__Objective__
With pictures left out, retype the lines from the start of the records through the one that contains "sc.camera = cam".

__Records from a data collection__
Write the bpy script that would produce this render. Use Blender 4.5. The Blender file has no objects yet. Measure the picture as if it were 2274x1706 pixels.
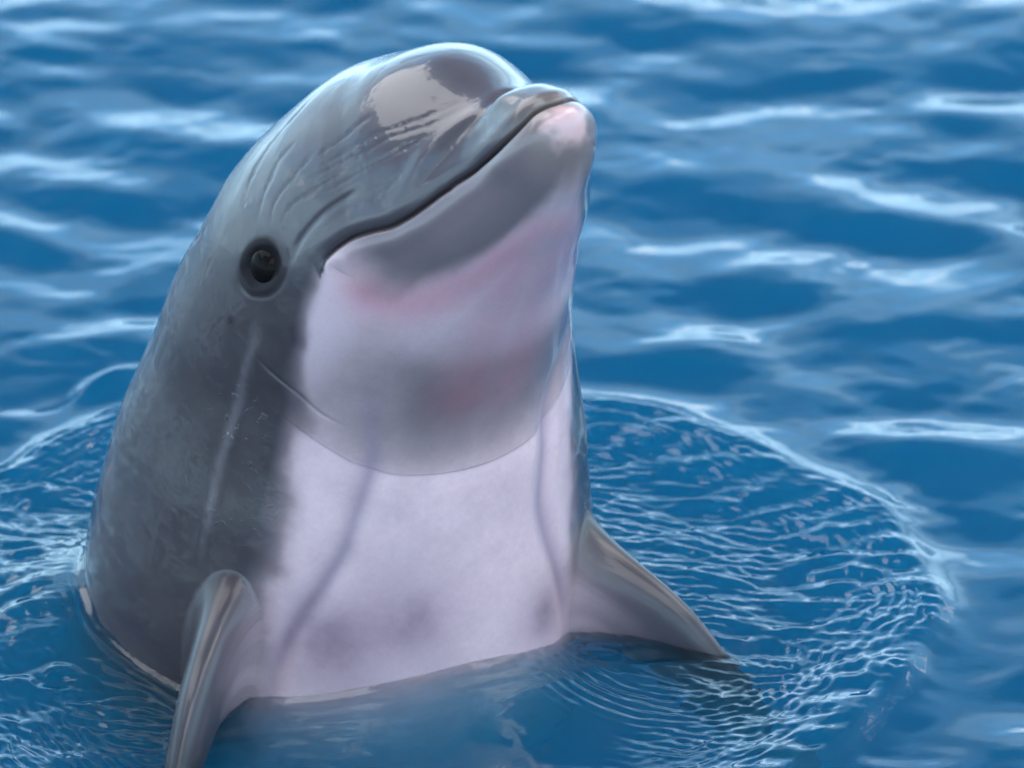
import bpy, math, random
import numpy as np

sc = bpy.context.scene
R = math.radians

# ------------------------------------------------------------------ camera
PITCH = R(26.0); DIST = 5.0; SCALE = 3000.0            # 3000 photo pixels per metre at the dolphin
fwd = np.array([0, math.cos(PITCH), -math.sin(PITCH)])
upv = np.array([0, math.sin(PITCH), math.cos(PITCH)])
cam_d = bpy.data.cameras.new('camera')
cam = bpy.data.objects.new('camera', cam_d); sc.collection.objects.link(cam)
cam.location = np.array([1, 0, 0]) * (1137 - 760) / SCALE + upv * (1330 - 853) / SCALE - fwd * DIST
cam.rotation_euler = (math.pi / 2 - PITCH, 0, 0)
cam_d.sensor_width = 36.0
cam_d.lens = 36.0 * DIST * SCALE / 2274
cam_d.clip_start = 0.1; cam_d.clip_end = 200
cam_d.dof.use_dof = True
cam_d.dof.focus_distance = 4.80
cam_d.dof.aperture_fstop = 7.0
sc.camera = cam

# ------------------------------------------------------------------ sky and sun
SUN_EL, SUN_AZ = R(48), R(75)          # azimuth measured from +Y (away from the camera) towards +X (right)
w = bpy.data.worlds.new('World'); sc.world = w; w.use_nodes = True
nt = w.node_tree; nt.nodes.clear()
sky = nt.nodes.new('ShaderNodeTexSky'); sky.sky_type = 'NISHITA'; sky.sun_disc = False
sky.sun_elevation = SUN_EL; sky.sun_rotation = SUN_AZ
sky.air_density = 1.0; sky.dust_density = 1.2; sky.ozone_density = 0.8
bg = nt.nodes.new('ShaderNodeBackground'); bg.inputs['Strength'].default_value = 0.12
wo = nt.nodes.new('ShaderNodeOutputWorld')
# thin broken cloud, on a flat layer overhead
tcw = nt.nodes.new('ShaderNodeTexCoord'); sep = nt.nodes.new('ShaderNodeSeparateXYZ'); nt.links.new(tcw.outputs['Generated'], sep.inputs[0])
def wmath(op, x, y):
    nd = nt.nodes.new('ShaderNodeMath'); nd.operation = op
    for i, v in ((0, x), (1, y)):
        if isinstance(v, (int, float)): nd.inputs[i].default_value = v
        else: nt.links.new(v, nd.inputs[i])
    return nd.outputs[0]
den = wmath('ADD', wmath('MAXIMUM', sep.outputs[2], 0.0), 0.18)
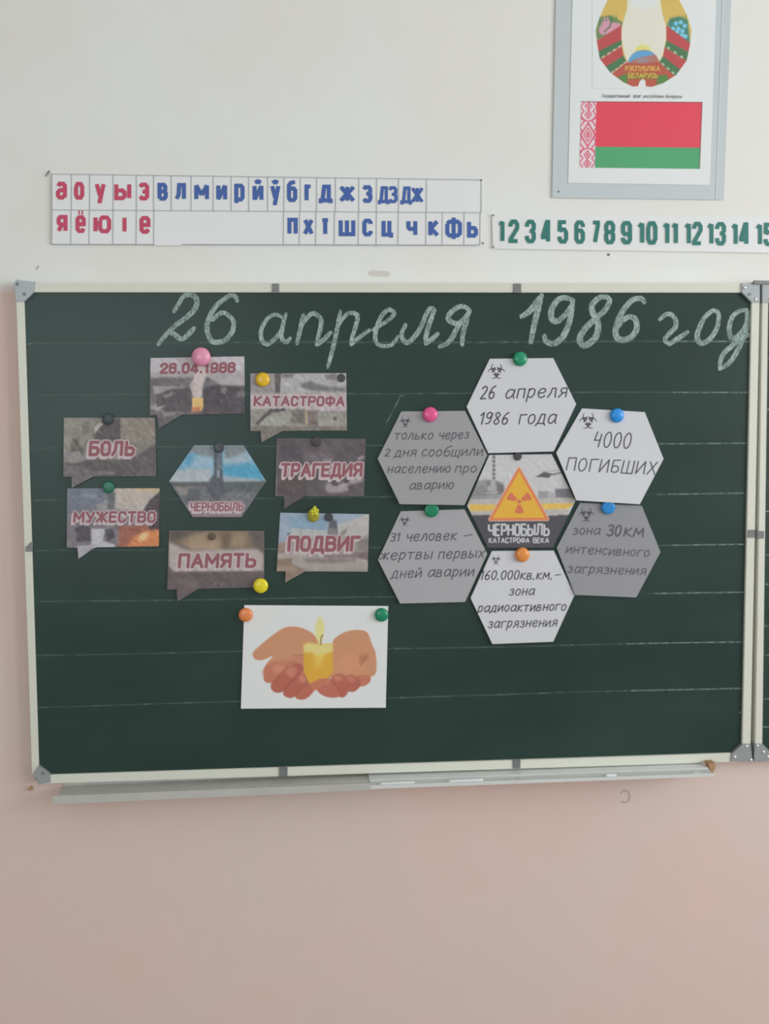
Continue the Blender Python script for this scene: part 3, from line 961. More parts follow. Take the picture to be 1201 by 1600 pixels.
# ---------------------------------------------------------------- the neighbouring panel at the right edge
wing = empty('chalkboard', P(1400, 1195, 0))
tag(wing, 'green chalkboard panel cut off by the right picture edge, hinged to the large one', 'chalkboard')
MB().prism([(1194, 450), (1760, 450), (1745, 1165), (1184, 1176)], -0.016, 0.0).build('writing_surface', M['board'], wing)
rail(wing, [(1190.6, 442), (1775, 442), (1775, 457.4), (1190.6, 457.4)])
rail(wing, [(1179, 1176), (1760, 1160), (1760, 1175), (1179, 1190)])
rail(wing, [(1190.6, 458.5), (1200.2, 458.5), (1190.6, 1174.5), (1179, 1174.5)])
rail(wing, [(1760, 458.5), (1775, 458.5), (1760, 1159), (1746, 1159)])
bracket(wing, [(1190.2, 440.5), (1222, 440.5), (1222, 457), (1206, 473), (1190.2, 473)], [(1202, 468)])
bracket(wing, [(1177.5, 1190), (1178.4, 1162), (1190.5, 1162), (1199.5, 1171), (1212, 1180), (1212, 1190)],
        [(1183, 1165.5), (1192.3, 1175), (1199.5, 1182.5)])
clip(wing, [(1182.6, 829.5), (1193.8, 829.8), (1193.2, 841.6), (1182, 841.6)])
MB().prism([(1177, 438), (1205, 438.5), (1205, 444.5), (1177, 444)], 0.0092, 0.0125).build('hinge_plate', M['dark_metal'], wing, bevel=0.0006)
c0, c1 = P(1188.9, 445, 0), P(1176.2, 1160, 0)
mb = MB()
secs = []
for t in (0, 1):
    c = c0 * (1 - t) + c1 * t
    secs.append([(c[0] + 0.0012 * math.cos(a), 0.002 + 0.0012 * math.sin(a), c[2]) for a in np.linspace(0, 2 * math.pi, 9)[:-1]])
mb.loft(secs).build('hinge_rod', mat('hinge_gap_grey', (150, 146, 142), 0.6), wing)  # thin rod in the plain grey of the gap between the panels
for y in (559, 640, 753, 799, 867, 913, 978, 1024, 1092, 1136):
    mb = MB()
    x0 = 1200.5 - (y - 457) * 0.0135
    ribbon(mb, [(x0, y), (1500, y - 3), (1740, y - 6)], 2.0, lambda x, y: 0.0003, rnd=False)
    mb.build('ruled_line', M['rule_strong'], wing)

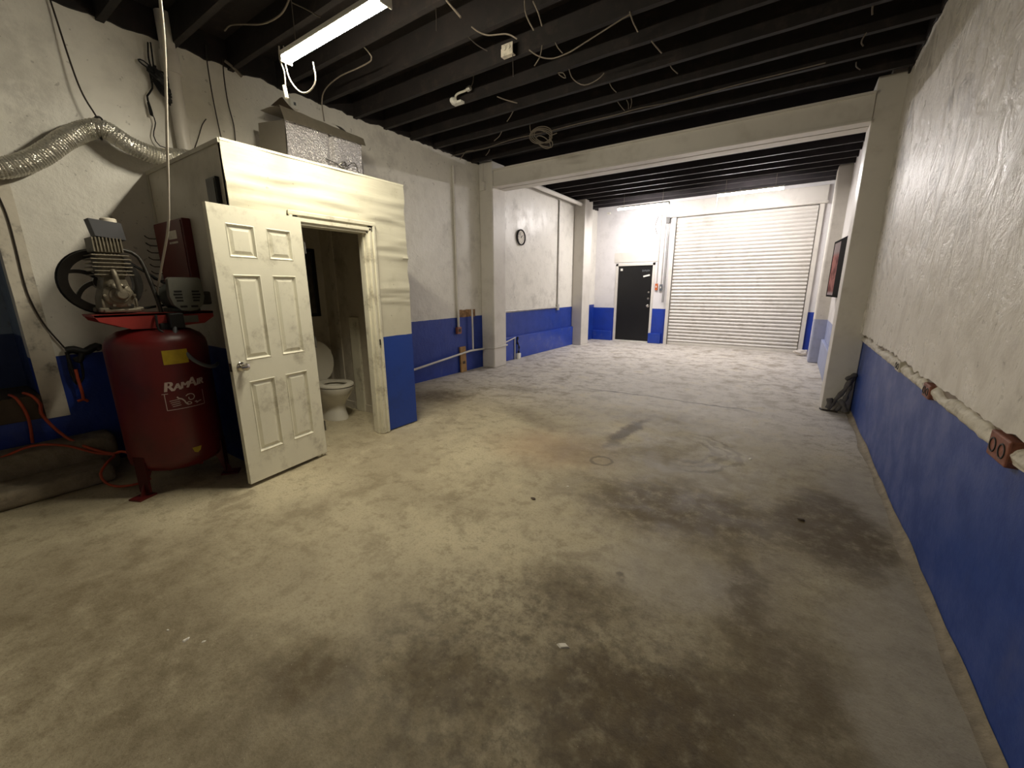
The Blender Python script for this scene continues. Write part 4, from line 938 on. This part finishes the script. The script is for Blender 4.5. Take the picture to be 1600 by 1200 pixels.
jb = on(795, 84, Z=ZJ); t = thing('junction_box', 'pale metal junction box with open knockouts on a ceiling joist', 'junction box', jb)
m = MB(); m.box(-.06, .06, -.03, -.022, -.015, .07); m.box(-.06, .06, -.03, .02, -.022, -.015); m.box(-.066, -.06, -.03, .02, -.022, .04); m.build('box', M['trim_old'], t)
for s in (-1, 1): MB().lathe([(0, 0), (.016, 0), (.016, .01), (0, .012)], 14, T(.022*s, -.03, .035) @ Matrix.Rotation(math.pi/2, 4, 'X')).build('knockout', M['white_cable'], t)
MB().tube([(.05, -.01, -.02), (.055, -.01, -.2)], .004, 6, False).build('lead', M['dark_cable'], t)
jb = on(716, 160, Z=ZJ); t = thing('lamp_holder', 'white lamp holder on a joist with a curled lead to a plug', 'lamp holder', jb)
MB().box(-.07, .07, -.04, .03, -.02, .004, bev=.004).build('base', M['white_plastic'], t)
MB().lathe([(.035, 0), (.04, .02), (.028, .05), (.02, .06), (0, .06)], 16, T(-.02, -.04, .0) @ Matrix.Rotation(math.pi/2, 4, 'X')).build('socket', M['white_plastic'], t, 40)
e = [on(u, v, Y=jb.y-.05)-jb for u, v in ((712, 156), (712, 150), (716, 146), (724, 143), (730, 140))]
MB().tube(e, .012, 8).build('lead', M['white_cable'], t, 60); MB().tube([e[-1], on(735, 137, Y=jb.y-.05)-jb], .026, 8, False).build('plug', M['galv'], t, 40)
MB().tube([on(735, 137, Y=jb.y-.05)-jb, on(739, 128, Y=jb.y-.05)-jb, on(740, 112, Y=jb.y-.05)-jb], .005, 6).build('feed_wire', M['grey_cable'], t)

# ------------------------------------------------------------------ litter on the floor
scraps = [(880, 1010, .03, 'largest white paper scrap on the floor by the dark oil stain'), (1172, 717, .028, 'small white scrap on the bare floor in front of the right pillar'),
          (290, 1000, .022, 'white scrap at the near left of the floor, biggest of a scatter'), (262, 985, .012, 'small white scrap left of the biggest scrap in the scatter'),
          (318, 1003, .012, 'small white scrap right of the biggest scrap in the scatter'), (887, 760, .014, 'tiny pale scrap in the middle of the floor left of the tyre marks')]
for u, v, sz, lb in scraps:
    p = on(u, v, Z=0); m = MB(); k = random.Random(u)
    n = 6; ring = [m.bm.verts.new((sz*k.uniform(.5, 1)*math.cos(a*2*math.pi/n), sz*.6*k.uniform(.5, 1)*math.sin(a*2*math.pi/n), .0)) for a in range(n)]
    top = [m.bm.verts.new((q.co.x*.7, q.co.y*.7, sz*.22*k.uniform(.5, 1.4))) for q in ring]
    m.bm.faces.new(ring[::-1]); m.bm.faces.new(top)
    for a in range(n): m.bm.faces.new((ring[a], ring[(a+1) % n], top[(a+1) % n], top[a]))
    o = m.build('paper_scrap', M['paper']); o.location = (p.x, p.y, .0005); o.rotation_euler = (0, 0, k.uniform(0, 3)); tag(o, lb, 'scrap', 'scraps on the floor')
for u, v, sz, lb in ((833, 780, .02, 'dark chip on the floor left of centre'), (1252, 813, .022, 'dark chip on the floor near the damp patch')):
    p = on(u, v, Z=0); m = MB(); bmesh.ops.create_icosphere(m.bm, subdivisions=2, radius=sz)
    for q in m.bm.verts: q.co = Vector((q.co.x, q.co.y*.6, q.co.z*.3))*(1+.4*noise.noise(q.co*60))
    zz = min(q.co.z for q in m.bm.verts)
    o = m.build('dark_chip', M['sill'], None, 60); o.location = (p.x, p.y, -zz); tag(o, lb, 'chip', 'chips on the floor')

__Result__
Write the bpy script that would produce this render. Use Blender 4.5. The Blender file has no objects yet. Measure the picture as if it were 2274x1706 pixels.
import bpy, math, random
import numpy as np

sc = bpy.context.scene
R = math.radians

# ------------------------------------------------------------------ camera
PITCH = R(26.0); DIST = 5.0; SCALE = 3000.0            # 3000 photo pixels per metre at the dolphin
fwd = np.array([0, math.cos(PITCH), -math.sin(PITCH)])
upv = np.array([0, math.sin(PITCH), math.cos(PITCH)])
cam_d = bpy.data.cameras.new('camera')
cam = bpy.data.objects.new('camera', cam_d); sc.collection.objects.link(cam)
cam.location = np.array([1, 0, 0]) * (1137 - 760) / SCALE + upv * (1330 - 853) / SCALE - fwd * DIST
cam.rotation_euler = (math.pi / 2 - PITCH, 0, 0)
cam_d.sensor_width = 36.0
cam_d.lens = 36.0 * DIST * SCALE / 2274
cam_d.clip_start = 0.1; cam_d.clip_end = 200
cam_d.dof.use_dof = True
cam_d.dof.focus_distance = 4.80
cam_d.dof.aperture_fstop = 7.0
sc.camera = cam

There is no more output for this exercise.